Anticon's first Scottish signings Young Fathers bring a circuitous style of Southern Fried (or should that be Northern Deep Fried) flavour to their label debut. Drawing together elements from Liberia, the US and their adopted hometown of Edinburgh, the trio of producer / singer / MCs toured the UK with Yoni Wolf's WHY? earlier this year, showcasing their brand of dubby, psych-dancehall rap fusions with a series of athletic, mic-tangling shows. I was lucky enough to catch their show at Manchester's Central Methodist Hall, which featured a lot of sleeker material that you suspect they're working up into a debut album as we speak. For now, they're releasing a seven-track EP made up of work from the past few years, Tape One, previously available as a free download.

Lead track 'Deadline' builds a pummelling, The Bug-esque bass beat and introduces their signature three-way vocalising across it; 'Sister' is the most fully realised track, and sees them cut off a chunk each, showcasing three very different flows with accents that slip from Caledonia to Liberia to East Coast USA often during the course of a sentence. 'Rramada' combines Beat-era themes with a harsh hi-hat snap that could be straight off a Yesterday's New Quintet record, while 'Rumbling' is a dubby, posterior-shaking delight in the mould of a less self conscious Ludacris. Understandably for an early mixtape, the occasional rhyme falls a little flat, but the combination of airy, soulful crooning and varied rap delivery (from up close and personal to extrovert and fluorescent) more than compensates. They've already been compared to Shabazz Palaces, but the analogy is a false one. Shabazz rely too heavily on excellent production, to make up for a real lack of lyrical dexterity. Young Fathers have the whole package, albeit only glimpsed here in a limited form.
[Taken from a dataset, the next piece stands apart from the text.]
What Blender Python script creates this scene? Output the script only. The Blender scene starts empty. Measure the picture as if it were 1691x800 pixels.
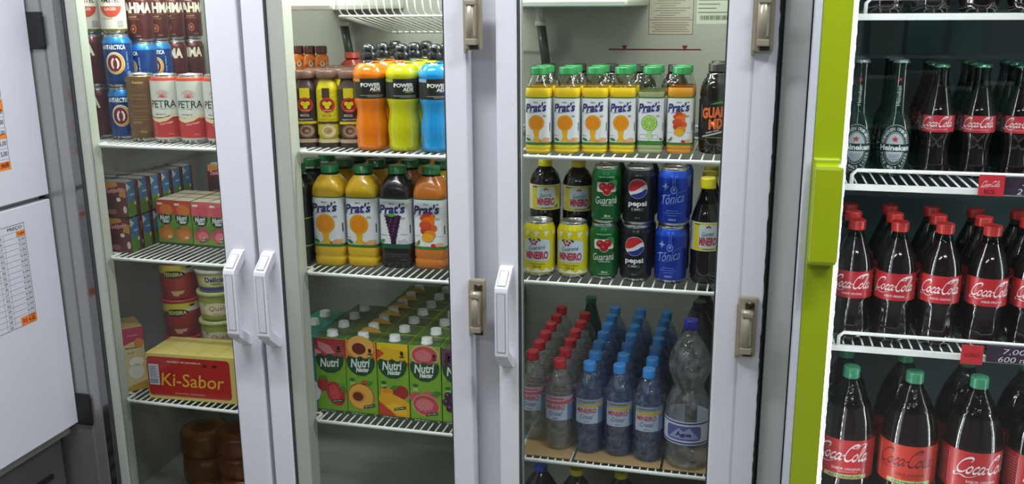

It's impossible to consider the collection without a glance at the stable they're joining. The closest comparison from the Anticon family is probably the early stylings of Deep Puddle Dynamics, back when producers as diverse as Sixtoo, Odd Nosdam and Alias were all interchanging basement beats with the sea of talented vocalists and musicians who went on to personal success (Sole, Doseone, Slug); in truth their new label aren't Young Fathers' closest antecedents. Imagine a more scatterbrained Taskforce, tinged with funk and with beats by Kevin Martin, and you're not a million miles away. Young Fathers recorded much of Tape One in one day sessions, giving the EP a rugged, improvised atmosphere, particularly on the gospel-dub rant 'Fortunes'. This may be the first and last time you hear Cock-a-leekie soup referenced in a hip-hop track; it's a fitting touchstone for the tenderly constructed and thickly-layered textures of this hors d'oeuvre.